NavList:
A Community Devoted to the Preservation and Practice of Celestial Navigation and Other Methods of Traditional Wayfinding
From: Mark Coady
Date: 2016 Oct 3, 10:12 -0700
I notice on the very old Thompsons third correction tables vs newer format tables that they do not match. The values on the newer tables were larger when I compared a few pages.
I also had written in my class notes that as the lunar goes to 90 degree, Q goes to zero, Looking at the formula for Q that makes sense as the Cotangent @ 90 degree kills the numerator.
How would I know this from the third correction table? I understood roles of “the Q” equation and Thompson’s third correction as the same idea, different way. Calculated vs tabulated.
We look up using the apparent distance..... I do not see a point where it starts to zero out....... nor is it getting lowest near the pages of apparent distance 90 degrees? (I know this is the pre-cleared without full credit for refraction, parallax, and augmentation.......but....The lowest tabular values are at high apparent altitudes for both sun and moon at a 20 degree apparent distance (lowest is .1 @ 74 deg moon 44 deg sun on the 20 degree page)). Why are they smaller here and not smallest as we get closer to apparent 90 degree? Isn’t an apparent distance of 90 closer to the true 90 degree (cotangent 0) than @ 20 degree apparent distance?

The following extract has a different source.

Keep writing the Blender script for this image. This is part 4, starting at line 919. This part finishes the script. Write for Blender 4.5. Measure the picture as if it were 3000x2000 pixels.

Based on this I assume I am missing the glaringly obvious as usual....
I also wanted to verify that I am entering thompson’s table correctly with dip and semidiameter accounted for, or the historical (+12/-20), but not HP on the moon.
I’m guess I’m not doing well visualizing this. I was wondering about the empty blank spots on the table.....
I thought two things:
1. The blanks are conditions that cannot exist because of the relative motions of sun and moon?
2. Some of the blanks are the times when the lunar distance is 90 degrees and the Cotangent went to zero?
(I know this is a lot...but maybe just stick some quick thoughts between the lines?)